Problem requirements> Transcribe every line from the top down to the line with "rnd = random.Random(7)", both ends included, but not the pictures.

Data segment>

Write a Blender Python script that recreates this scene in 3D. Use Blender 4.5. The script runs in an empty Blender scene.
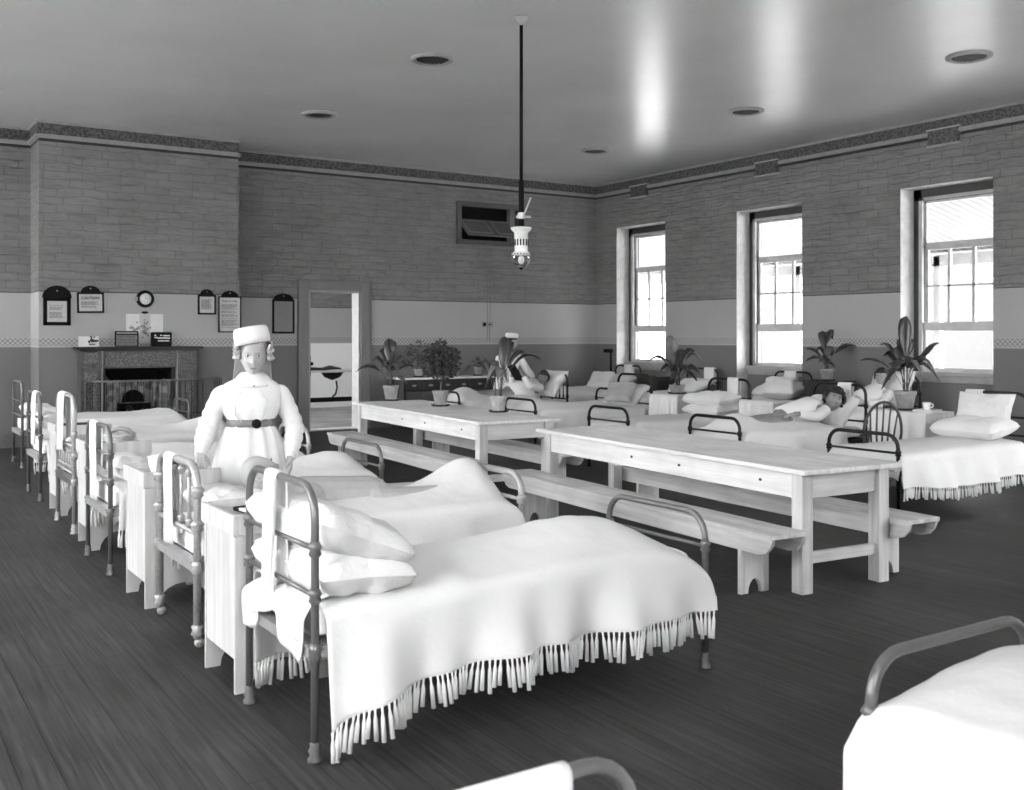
SKY = 20.0; EXPOSURE = 1.05
import bpy, bmesh, math, random
from mathutils import Vector, Matrix, noise
PI = math.pi
COL = bpy.context.scene.collection
rnd = random.Random(7)

# ------------------------------------------------------------------ helpers
class MB:
    """collects shapes and links them as one mesh object"""
    def __init__(s): s.v = []; s.f = []; s.sm = []
    def add(s, vs, fs, smooth=False, M=None):
        b = len(s.v)
        for p in vs:
            p = Vector(p)
            s.v.append(tuple(M @ p) if M is not None else tuple(p))
        for f in fs: s.f.append(tuple(b + i for i in f)); s.sm.append(smooth)
        return s
    def box(s, a, b, M=None):
        x0, y0, z0 = [min(a[i], b[i]) for i in range(3)]; x1, y1, z1 = [max(a[i], b[i]) for i in range(3)]
        vs = [(x0,y0,z0),(x1,y0,z0),(x1,y1,z0),(x0,y1,z0),(x0,y0,z1),(x1,y0,z1),(x1,y1,z1),(x0,y1,z1)]
        return s.add(vs, [(0,3,2,1),(4,5,6,7),(0,1,5,4),(1,2,6,5),(2,3,7,6),(3,0,4,7)], False, M)
    def bar(s, p, q, w, h, up=(0,0,1)):
        """rectangular bar from p to q"""
        p = Vector(p); q = Vector(q); d = (q-p).normalized(); u = Vector(up)
        sd = d.cross(u).normalized(); u = sd.cross(d)
        vs = []
        for c in (p, q):
            for a, b in ((-1,-1),(1,-1),(1,1),(-1,1)): vs.append(c + sd*a*w/2 + u*b*h/2)
        return s.add(vs, [(3,2,1,0),(4,5,6,7),(0,1,5,4),(1,2,6,5),(2,3,7,6),(3,0,4,7)])
    def tube(s, pts, r, n=10, M=None, caps=True, closed=False):
        pts = [Vector(p) for p in pts]; m = len(pts)
        rr = r if isinstance(r, (list, tuple)) else [r]*m
        vs = []; prev = None
        for i, p in enumerate(pts):
            if closed: t = pts[(i+1) % m] - pts[i-1]
            else: t = pts[min(i+1, m-1)] - pts[max(i-1, 0)]
            t = t.normalized() if t.length > 1e-9 else Vector((0,0,1))
            if prev is None:
                a = Vector((0,0,1)) if abs(t.z) < .9 else Vector((1,0,0)); nx = t.cross(a).normalized()
            else:
                nx = (prev - t*prev.dot(t)); nx = nx.normalized() if nx.length > 1e-6 else t.orthogonal().normalized()
            prev = nx; ny = t.cross(nx)
            for k in range(n):
                a = 2*PI*k/n; vs.append(p + (nx*math.cos(a) + ny*math.sin(a))*rr[i])
        fs = []
        for i in range(m if closed else m-1):
            for k in range(n):
                j = (i+1) % m
                fs.append((i*n+k, i*n+(k+1)%n, j*n+(k+1)%n, j*n+k))
        if caps and not closed:
            fs.append(tuple(reversed(range(n)))); fs.append(tuple((m-1)*n+k for k in range(n)))
        return s.add(vs, fs, True, M)
    def lathe(s, prof, o=(0,0,0), n=20, M=None, caps=True):
        vs = []; o = Vector(o)
        for r, z in prof:
            for k in range(n):
                a = 2*PI*k/n; vs.append(o + Vector((r*math.cos(a), r*math.sin(a), z)))
        fs = []
        for i in range(len(prof)-1):
            for k in range(n): fs.append((i*n+k, i*n+(k+1)%n, (i+1)*n+(k+1)%n, (i+1)*n+k))
        if caps:
            fs.append(tuple(reversed(range(n)))); fs.append(tuple((len(prof)-1)*n+k for k in range(n)))
        return s.add(vs, fs, True, M)
    def grid(s, fn, nu, nv, smooth=True, M=None, wrapu=False):
        vs = [fn(i/nu, j/nv) for i in range(nu + (0 if wrapu else 1)) for j in range(nv+1)]
        fs = []; w = nv+1; NU = nu if wrapu else nu+1
        for i in range(nu):
            for j in range(nv):
                a = i; b = (i+1) % NU
                fs.append((a*w+j, b*w+j, b*w+j+1, a*w+j+1))
        return s.add(vs, fs, smooth, M)
    def prism(s, poly, M, t):
        """2-D outline extruded t along local z, placed by M"""
        n = len(poly); vs = [(x, y, 0) for x, y in poly] + [(x, y, t) for x, y in poly]
        fs = [tuple(reversed(range(n))), tuple(range(n, 2*n))] + [(i, (i+1)%n, n+(i+1)%n, n+i) for i in range(n)]
        return s.add(vs, fs, False, M)
    def ball(s, c, r, n=14, M=None):
        c = Vector(c); r = Vector(r) if isinstance(r, (tuple, list)) else Vector((r, r, r)); m = max(6, n*2//3)
        vs = []; fs = []
        for i in range(1, m):
            th = PI*i/m
            for k in range(n):
                a = 2*PI*k/n
                vs.append(c + Vector((r.x*math.sin(th)*math.cos(a), r.y*math.sin(th)*math.sin(a), r.z*math.cos(th))))
        vs.append(c + Vector((0,0,r.z))); vs.append(c - Vector((0,0,r.z))); T = len(vs)-2; B = T+1
        for i in range(m-2):
            for k in range(n): fs.append((i*n+k, (i+1)*n+k, (i+1)*n+(k+1)%n, i*n+(k+1)%n))
        for k in range(n):
            fs.append((T, k, (k+1)%n)); fs.append((B, (m-2)*n+(k+1)%n, (m-2)*n+k))
        return s.add(vs, fs, True, M)
    def capsule(s, p, q, r0, r1, n=14):
        p = Vector(p); q = Vector(q); d = (q-p); L = d.length; d = d.normalized()
        pts = []; rr = []
        for k in (0, 30, 60): 
            a = math.radians(k); pts.append(p - d*r0*math.cos(a)); rr.append(max(r0*math.sin(a), .0008))
        pts.append(p); rr.append(r0); pts.append(q); rr.append(r1)
        for k in (60, 30, 0):
            a = math.radians(k); pts.append(q + d*r1*math.cos(a)); rr.append(max(r1*math.sin(a), .0008))
        return s.tube(pts, rr, n)
    def build(s, name, m, parent=None, bevel=0, loc=None, rot=None, solid=0, subsurf=0):
        me = bpy.data.meshes.new(name); me.from_pydata(s.v, [], s.f)
        me.polygons.foreach_set('use_smooth', s.sm); me.materials.append(m); me.update()
        o = bpy.data.objects.new(name, me); COL.objects.link(o)
        if parent: o.parent = parent
        if loc: o.location = loc
        if rot: o.rotation_euler = rot
        if solid:
            md = o.modifiers.new('solid', 'SOLIDIFY'); md.thickness = solid; md.offset = 0
        if subsurf:
            md = o.modifiers.new('sub', 'SUBSURF'); md.levels = subsurf; md.render_levels = subsurf
        if bevel:
            md = o.modifiers.new('bev', 'BEVEL'); md.width = bevel; md.segments = 2; md.limit_method = 'ANGLE'; md.angle_limit = .6
        return o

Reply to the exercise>
Write a Blender Python script that recreates this scene in 3D. Use Blender 4.5. The script runs in an empty Blender scene.
SKY = 20.0; EXPOSURE = 1.05
import bpy, bmesh, math, random
from mathutils import Vector, Matrix, noise
PI = math.pi
COL = bpy.context.scene.collection
rnd = random.Random(7)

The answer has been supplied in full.